Tonawanda News

Columns

June 22, 2014

DUVALL: Cap-and-trade law makes sense

Tonawanda News — In a forceful op-ed in Saturday's New York Times, former Treasury Secretary Hank Paulson makes a convincing case for his fellow Republicans to rethink their position on climate change.

While the Obama administration has already taken steps to reduce coal-fired power plant emissions, a comprehensive approach to reducing greenhouse gas is still sorely needed. Specifically, W.'s former money man calls on Congress to pass what's known as cap-and-trade legislation, or a tax on carbon emissions. 

Of course, this is the Republican Party we're talking about so an even-handed analysis of facts isn't likely to do very much persuading — but it's worth revisiting the issue nonetheless. 

So what is cap-and-trade? Well, simply put, the federal government would put a limit on the amount of carbon emissions for every business. After a business passes that cap, they would either pay a tax or buy (or trade for) emissions from other businesses that don't use theirs.

Conservatives have reviled cap-and-trade legislation because they view it as "big government." Paulson rightly points out it's precisely the opposite.

Taxing businesses' carbon emissions would actually incentivize the private sector to find innovative new ways to power up, allowing the invisible hand of our nation's economy to address the problem rather than the government. Sounds pretty conservative to me. (The big government solution would look something like a law making everyone to put a solar panel on their roof.)

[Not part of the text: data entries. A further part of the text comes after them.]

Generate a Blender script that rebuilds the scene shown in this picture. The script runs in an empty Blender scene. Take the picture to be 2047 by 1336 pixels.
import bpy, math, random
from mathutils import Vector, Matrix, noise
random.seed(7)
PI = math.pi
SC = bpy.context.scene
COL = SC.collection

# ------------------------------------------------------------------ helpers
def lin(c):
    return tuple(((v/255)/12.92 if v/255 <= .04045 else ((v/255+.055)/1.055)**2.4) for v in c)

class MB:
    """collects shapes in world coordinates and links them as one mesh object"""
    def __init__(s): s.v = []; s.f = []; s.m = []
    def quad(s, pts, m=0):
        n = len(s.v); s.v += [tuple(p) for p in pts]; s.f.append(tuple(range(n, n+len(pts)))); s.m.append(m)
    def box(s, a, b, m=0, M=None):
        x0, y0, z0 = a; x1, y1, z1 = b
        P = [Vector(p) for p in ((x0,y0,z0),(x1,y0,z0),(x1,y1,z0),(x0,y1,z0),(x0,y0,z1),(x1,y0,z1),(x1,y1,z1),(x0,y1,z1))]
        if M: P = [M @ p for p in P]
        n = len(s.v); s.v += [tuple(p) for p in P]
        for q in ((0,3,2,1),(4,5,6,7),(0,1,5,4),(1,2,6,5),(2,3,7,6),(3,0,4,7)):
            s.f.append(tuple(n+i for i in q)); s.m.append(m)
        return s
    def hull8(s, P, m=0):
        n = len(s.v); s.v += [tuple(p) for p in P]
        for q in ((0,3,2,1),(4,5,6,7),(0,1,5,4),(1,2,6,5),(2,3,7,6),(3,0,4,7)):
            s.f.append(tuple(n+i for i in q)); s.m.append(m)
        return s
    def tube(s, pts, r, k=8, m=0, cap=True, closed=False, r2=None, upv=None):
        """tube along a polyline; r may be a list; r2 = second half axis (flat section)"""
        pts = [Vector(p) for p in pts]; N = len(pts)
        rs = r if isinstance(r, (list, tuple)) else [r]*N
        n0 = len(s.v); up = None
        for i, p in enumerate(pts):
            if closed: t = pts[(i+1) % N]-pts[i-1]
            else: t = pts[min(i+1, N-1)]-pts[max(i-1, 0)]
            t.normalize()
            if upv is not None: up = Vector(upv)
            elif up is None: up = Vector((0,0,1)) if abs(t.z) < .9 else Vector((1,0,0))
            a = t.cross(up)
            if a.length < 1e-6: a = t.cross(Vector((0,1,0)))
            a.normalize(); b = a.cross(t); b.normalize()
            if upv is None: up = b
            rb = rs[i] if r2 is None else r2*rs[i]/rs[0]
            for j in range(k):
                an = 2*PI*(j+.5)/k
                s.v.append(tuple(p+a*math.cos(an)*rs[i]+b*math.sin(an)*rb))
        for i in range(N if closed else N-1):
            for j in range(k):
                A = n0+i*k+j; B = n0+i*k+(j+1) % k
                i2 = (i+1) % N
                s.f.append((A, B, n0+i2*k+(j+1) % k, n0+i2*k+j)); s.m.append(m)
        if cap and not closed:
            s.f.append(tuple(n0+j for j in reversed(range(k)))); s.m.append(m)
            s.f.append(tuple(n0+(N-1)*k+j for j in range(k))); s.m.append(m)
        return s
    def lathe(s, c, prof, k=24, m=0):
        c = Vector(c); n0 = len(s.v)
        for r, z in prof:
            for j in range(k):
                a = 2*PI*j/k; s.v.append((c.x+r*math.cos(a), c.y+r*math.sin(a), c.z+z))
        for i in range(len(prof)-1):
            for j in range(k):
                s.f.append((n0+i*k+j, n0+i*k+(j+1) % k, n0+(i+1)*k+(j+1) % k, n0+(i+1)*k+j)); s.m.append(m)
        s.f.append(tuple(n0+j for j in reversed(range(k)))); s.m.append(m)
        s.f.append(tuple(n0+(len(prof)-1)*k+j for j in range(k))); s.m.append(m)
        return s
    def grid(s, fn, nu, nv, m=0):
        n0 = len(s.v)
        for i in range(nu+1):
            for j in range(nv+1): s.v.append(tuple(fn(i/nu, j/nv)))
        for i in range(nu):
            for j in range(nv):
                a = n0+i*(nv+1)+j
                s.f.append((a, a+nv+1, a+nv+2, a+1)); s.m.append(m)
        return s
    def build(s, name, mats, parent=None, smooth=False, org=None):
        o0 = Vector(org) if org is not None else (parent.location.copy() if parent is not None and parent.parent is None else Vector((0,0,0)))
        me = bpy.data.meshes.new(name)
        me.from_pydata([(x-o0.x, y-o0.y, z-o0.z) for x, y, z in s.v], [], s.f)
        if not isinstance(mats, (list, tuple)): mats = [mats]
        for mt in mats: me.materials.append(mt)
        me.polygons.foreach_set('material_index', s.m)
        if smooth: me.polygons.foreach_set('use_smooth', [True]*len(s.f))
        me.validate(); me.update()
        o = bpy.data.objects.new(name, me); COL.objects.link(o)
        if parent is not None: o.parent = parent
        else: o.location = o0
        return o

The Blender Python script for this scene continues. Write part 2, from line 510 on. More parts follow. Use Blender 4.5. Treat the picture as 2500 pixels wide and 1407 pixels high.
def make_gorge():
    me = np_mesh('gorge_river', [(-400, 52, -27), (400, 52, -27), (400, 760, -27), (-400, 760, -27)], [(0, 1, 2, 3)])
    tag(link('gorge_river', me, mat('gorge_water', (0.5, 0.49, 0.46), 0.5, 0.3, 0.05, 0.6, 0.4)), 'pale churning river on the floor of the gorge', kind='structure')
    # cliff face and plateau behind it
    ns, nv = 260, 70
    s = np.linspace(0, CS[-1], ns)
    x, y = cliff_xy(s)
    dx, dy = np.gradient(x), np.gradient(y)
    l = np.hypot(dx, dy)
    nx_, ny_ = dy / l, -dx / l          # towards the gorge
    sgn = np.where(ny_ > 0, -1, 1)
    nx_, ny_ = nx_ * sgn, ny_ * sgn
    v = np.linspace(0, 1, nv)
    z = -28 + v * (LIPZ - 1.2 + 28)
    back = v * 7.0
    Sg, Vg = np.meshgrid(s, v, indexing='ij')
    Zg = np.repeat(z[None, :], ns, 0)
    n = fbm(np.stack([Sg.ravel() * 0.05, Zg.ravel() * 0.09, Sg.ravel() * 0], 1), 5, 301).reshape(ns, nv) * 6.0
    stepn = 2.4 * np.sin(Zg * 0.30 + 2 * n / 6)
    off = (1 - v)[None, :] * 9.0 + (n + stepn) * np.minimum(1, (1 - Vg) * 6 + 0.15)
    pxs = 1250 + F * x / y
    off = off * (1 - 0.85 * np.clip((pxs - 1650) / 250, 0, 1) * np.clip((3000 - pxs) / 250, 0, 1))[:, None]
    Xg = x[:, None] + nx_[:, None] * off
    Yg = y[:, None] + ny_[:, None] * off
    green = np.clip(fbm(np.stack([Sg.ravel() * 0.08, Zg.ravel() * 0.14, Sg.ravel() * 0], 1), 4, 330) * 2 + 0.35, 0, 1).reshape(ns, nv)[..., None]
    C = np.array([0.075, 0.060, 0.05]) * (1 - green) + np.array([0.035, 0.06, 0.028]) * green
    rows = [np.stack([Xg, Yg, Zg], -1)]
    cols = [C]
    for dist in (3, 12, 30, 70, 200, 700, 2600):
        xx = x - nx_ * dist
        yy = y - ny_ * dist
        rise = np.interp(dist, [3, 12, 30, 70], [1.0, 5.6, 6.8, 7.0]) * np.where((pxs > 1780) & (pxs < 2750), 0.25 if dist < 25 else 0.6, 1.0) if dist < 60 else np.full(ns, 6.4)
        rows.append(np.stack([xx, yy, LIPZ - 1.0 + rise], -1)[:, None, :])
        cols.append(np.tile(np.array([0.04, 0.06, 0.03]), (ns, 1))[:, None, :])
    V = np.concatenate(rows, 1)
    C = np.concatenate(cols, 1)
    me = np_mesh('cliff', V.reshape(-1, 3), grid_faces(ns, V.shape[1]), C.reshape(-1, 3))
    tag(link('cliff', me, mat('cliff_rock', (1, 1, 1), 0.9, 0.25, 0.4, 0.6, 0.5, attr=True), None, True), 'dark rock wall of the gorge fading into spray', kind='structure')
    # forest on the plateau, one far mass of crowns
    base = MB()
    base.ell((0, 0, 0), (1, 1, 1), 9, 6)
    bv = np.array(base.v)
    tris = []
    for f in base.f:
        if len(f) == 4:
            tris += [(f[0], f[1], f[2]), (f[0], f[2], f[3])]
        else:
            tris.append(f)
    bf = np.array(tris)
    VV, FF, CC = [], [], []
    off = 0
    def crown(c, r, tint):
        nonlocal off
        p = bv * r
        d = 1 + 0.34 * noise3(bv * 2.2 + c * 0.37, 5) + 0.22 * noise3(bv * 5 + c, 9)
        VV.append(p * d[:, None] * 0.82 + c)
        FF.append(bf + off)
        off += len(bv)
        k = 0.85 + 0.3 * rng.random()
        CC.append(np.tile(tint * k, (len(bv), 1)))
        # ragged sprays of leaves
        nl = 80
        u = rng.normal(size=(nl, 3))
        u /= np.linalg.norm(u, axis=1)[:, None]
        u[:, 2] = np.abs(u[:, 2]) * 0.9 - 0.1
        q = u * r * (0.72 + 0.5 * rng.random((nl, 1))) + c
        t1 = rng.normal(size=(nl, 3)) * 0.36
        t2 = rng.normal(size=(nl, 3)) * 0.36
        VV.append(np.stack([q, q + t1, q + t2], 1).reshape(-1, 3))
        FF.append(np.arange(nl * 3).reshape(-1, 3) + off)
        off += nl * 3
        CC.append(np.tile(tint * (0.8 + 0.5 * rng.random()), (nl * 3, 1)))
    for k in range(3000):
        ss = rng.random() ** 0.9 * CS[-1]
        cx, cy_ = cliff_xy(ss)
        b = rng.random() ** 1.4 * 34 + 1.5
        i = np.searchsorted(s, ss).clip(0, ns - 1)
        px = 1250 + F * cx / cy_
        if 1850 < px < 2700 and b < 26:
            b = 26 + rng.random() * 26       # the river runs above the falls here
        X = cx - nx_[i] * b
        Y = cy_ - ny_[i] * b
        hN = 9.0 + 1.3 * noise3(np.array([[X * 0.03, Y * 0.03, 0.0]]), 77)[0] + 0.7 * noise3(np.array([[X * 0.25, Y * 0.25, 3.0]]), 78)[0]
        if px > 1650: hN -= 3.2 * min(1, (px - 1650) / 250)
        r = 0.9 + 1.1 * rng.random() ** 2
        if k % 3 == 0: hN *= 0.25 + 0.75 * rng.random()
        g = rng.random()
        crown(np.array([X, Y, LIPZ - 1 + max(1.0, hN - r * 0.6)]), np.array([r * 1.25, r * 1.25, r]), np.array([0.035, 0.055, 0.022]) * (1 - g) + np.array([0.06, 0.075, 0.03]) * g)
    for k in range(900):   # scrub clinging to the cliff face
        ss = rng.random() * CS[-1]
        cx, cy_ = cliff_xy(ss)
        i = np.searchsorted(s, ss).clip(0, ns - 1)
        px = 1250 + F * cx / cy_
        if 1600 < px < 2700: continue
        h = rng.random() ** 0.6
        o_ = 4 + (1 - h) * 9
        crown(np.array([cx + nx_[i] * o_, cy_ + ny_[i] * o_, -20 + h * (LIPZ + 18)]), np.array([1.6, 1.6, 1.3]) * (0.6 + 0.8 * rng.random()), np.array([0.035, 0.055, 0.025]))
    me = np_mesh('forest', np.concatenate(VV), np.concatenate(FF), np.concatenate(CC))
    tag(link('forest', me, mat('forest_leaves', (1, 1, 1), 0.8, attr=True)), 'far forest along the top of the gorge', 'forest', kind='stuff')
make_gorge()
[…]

"The solution can be a fundamentally conservative one that will empower the marketplace to find the most efficient response (to climate change)," Paulson writes. "We can do this by putting a price on emissions of carbon dioxide — a carbon tax. Few in the United States now pay to emit this potent greenhouse gas into the atmosphere we all share. Putting a price on emissions will create incentives to develop new, cleaner energy technologies."